Xuantie probably came from Xuxia, and is widely used in pop culture (games especially) for metals that have special mystical properties.

武侠 (Wuxia) culture is big in Alibaba. Everyone has a 花名 (alias / nickname) in the company. In the early days, people just picked names from 金庸 (Jin Yong)'s novels. Jack Ma's 花名 is 风清扬, who is a great sword master in one of the novels. Source: I had a short stint there.

Picking 玄铁, which also comes from Jin Yong's novel, seems rather natural in that context.

Jin Yong's novels are very popular in Chinese speaking countries and regions. Most readers won't associate them with China. I don't think it has anything to do with national pride. Culture pride? I don't see much either.

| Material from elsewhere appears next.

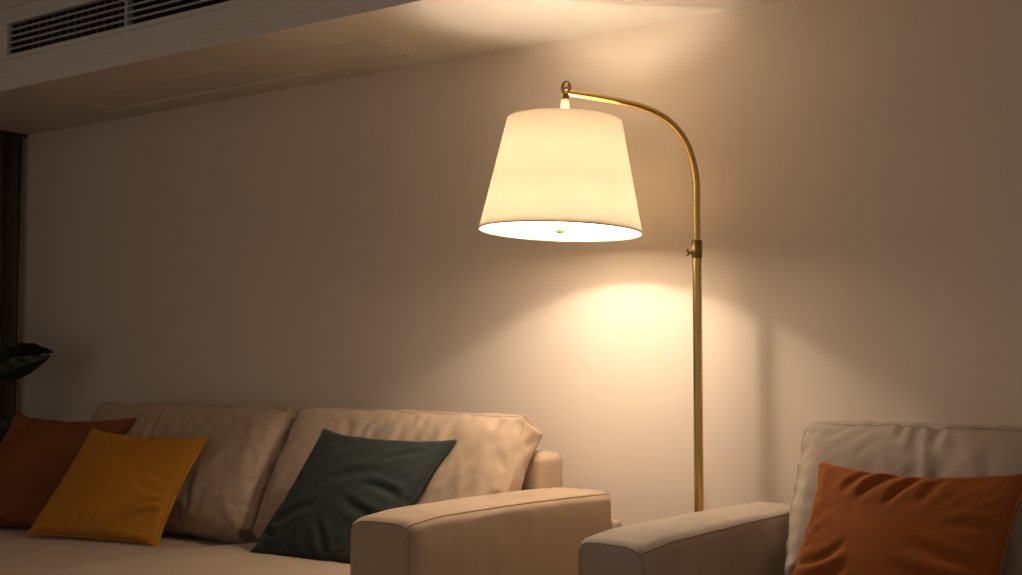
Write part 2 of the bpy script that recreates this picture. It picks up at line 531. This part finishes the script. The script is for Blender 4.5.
# ---------------------------------------------------------------- floor lamp
AX = Vector((-2.284, -0.466, 1.90))          # hinge
PX, PY = -1.955, -0.165
lamp = thing('floor_lamp', 'brass arc floor lamp with a lit cream cone shade', 'floor lamp', (PX, PY, 0))
LO = Vector((PX, PY, 0))
def lobj(name, bm, mat, smooth=True, parent=None):
    bmesh.ops.translate(bm, vec=-LO, verts=bm.verts)
    o = obj_bm(name, bm, mat, parent or lamp, smooth)
    if smooth:
        es = o.modifiers.new('edge_split', 'EDGE_SPLIT'); es.split_angle = math.radians(40)
    return o
bm = bmesh.new()
add_lathe(bm, [(0, 0), (0.132, 0), (0.135, 0.004), (0.135, 0.016), (0.130, 0.021), (0.03, 0.025), (0.022, 0.030), (0.019, 0.05), (0, 0.05)], (PX, PY, 0), 64, cap=False)
lobj('base', bm, BRASS)
bm = bmesh.new(); add_tube(bm, [(PX, PY, 0.04), (PX, PY, 1.34)], 0.0158, 32); lobj('pole', bm, BRASS)
# sliding collar
bm = bmesh.new()
add_lathe(bm, [(0.0160, 0), (0.0178, 0.003), (0.0178, 0.058), (0.0160, 0.062), (0.0125, 0.063)], (PX, PY, 1.332), 32)
lobj('collar', bm, BRASSD)
# wing screw in the collar
bm = bmesh.new()
lat = Vector((-0.811, -0.585, 0))            # to the left along the lamp's own plane
wp = Vector((PX, PY, 1.352)) + lat * 0.016
add_tube(bm, [wp, wp + lat * 0.012], 0.0045, 12)
for s in (-1, 1):
    a = wp + lat * 0.009
    add_tube(bm, [a, a + lat * 0.006 + Vector((0, 0, s * 0.006)), a + lat * 0.008 + Vector((0, 0, s * 0.0125))], [0.003, 0.0042, 0.0026], 10)
lobj('wing_screw', bm, BRASSD)
# upper tube bending over into the arm
pts = [(PX, PY, 1.36), (PX, PY, 1.42), (PX, PY, 1.50), (-1.955, -0.165, 1.59), (-1.962, -0.172, 1.657), (-1.979, -0.187, 1.722), (-2.006, -0.212, 1.776), (-2.041, -0.244, 1.815), (-2.085, -0.284, 1.842), (-2.136, -0.330, 1.859), (-2.199, -0.388, 1.873), (-2.266, -0.450, 1.885), (-2.277, -0.459, 1.888)]
pts = catmull(pts, 6)
bm = bmesh.new()
add_tube(bm, pts, 0.0118, 28); lobj('arm', bm, BRASS)
# hinge: an eye ring with its pin, on a fork stem
along = Vector((0.738, 0.675, 0)).normalized()
nrm_ = Vector((along.y, -along.x, 0))
bm = bmesh.new()
cen = AX + Vector((0, 0, 0.002))
ring = [cen + along * (0.0125 * math.cos(a)) + Vector((0, 0, 0.021 * math.sin(a))) for a in [2 * math.pi * k / 36 for k in range(36)]]
add_tube(bm, ring, 0.0056, 14, closed=True)
add_tube(bm, [cen - Vector((0, 0, 0.020)), cen - Vector((0, 0, 0.036))], [0.010, 0.0125], 20)
lobj('hinge', bm, BRASSD)
bm = bmesh.new()
add_tube(bm, [cen - nrm_ * 0.009, cen - nrm_ * 0.007, cen + nrm_ * 0.007, cen + nrm_ * 0.009], [0.004, 0.0062, 0.0062, 0.004], 16)
lobj('hinge_pin', bm, BRASS)
# everything hanging from the hinge leans slightly with the shade
fh = Vector((-math.sin(YAW), math.cos(YAW), 0)); rt = Vector((math.cos(YAW), math.sin(YAW), 0))
down = (Vector((0, 0, -1)) - rt * 0.040 - fh * 0.018).normalized()
qrot = Vector((0, 0, -1)).rotation_difference(down)
hang = cen - Vector((0, 0, 0.036)) - rt * 0.003
def hung(bm):
    for v in bm.verts:
        v.co = hang + qrot @ v.co
    return bm
bm = bmesh.new(); add_lathe(bm, [(0.0115, 0), (0.0145, -0.003), (0.0150, -0.034), (0.0135, -0.036)], seg=32)
lobj('socket_cap', hung(bm), KNOBM)
bm = bmesh.new(); add_lathe(bm, [(0.006, -0.034), (0.006, -0.15), (0.019, -0.152), (0.021, -0.215), (0.017, -0.222)], seg=24)
lobj('socket', hung(bm), BRASSD)
ST, SB = -0.074, -0.449                       # shade top and bottom along the axis
RT, RB = 0.193, 0.2725
bm = bmesh.new(); add_lathe(bm, [(RT, ST), (RB, SB), (RB - 0.0015, SB), (RT - 0.0015, ST), (RT, ST)], seg=96, cap=False)
shade = lobj('lamp_shade', hung(bm), SHADE)
shade['label'] = 'lit cream fabric cone shade'
for nm, rr, zz in (('shade_rim', RB, SB),):
    bm = bmesh.new(); add_tube(bm, [(rr * math.cos(2 * math.pi * k / 96), rr * math.sin(2 * math.pi * k / 96), zz) for k in range(96)], 0.0025, 8, closed=True)
    RIMM = bpy.data.materials.get('shade_trim') or material('shade_trim', (0.50, 0.40, 0.30, 1), 0.8)
    o = lobj(nm, hung(bm), RIMM, parent=shade)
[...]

Yes, I agree that it is the natural thing to do. Maybe building / reaffirming cultural identity through these names is what I was trying to convey.
By your logic a World of Warcraft reference is also nationalistic. Western engineers can make the most convoluted cultural references possible with no criticism but something as innocuous as naming a processor after a fictional metal attracts accusationa of nationalism.
I must apologize if I made you feel like it is a criticism. I think national/cultural pride is a pretty positive thing, at least in China.
Americans have their fair share of nationalistic names.

The original Xbox was codenamed Midway for obvious reasons. :^)

Maybe a reference from a novel [1]. Rough Google translation of the summary: "The black iron is the material recorded in Jin Yong's novels. It is dark in color with a faint red light. It is extremely heavy, has a high melting point, and has a magnetic force."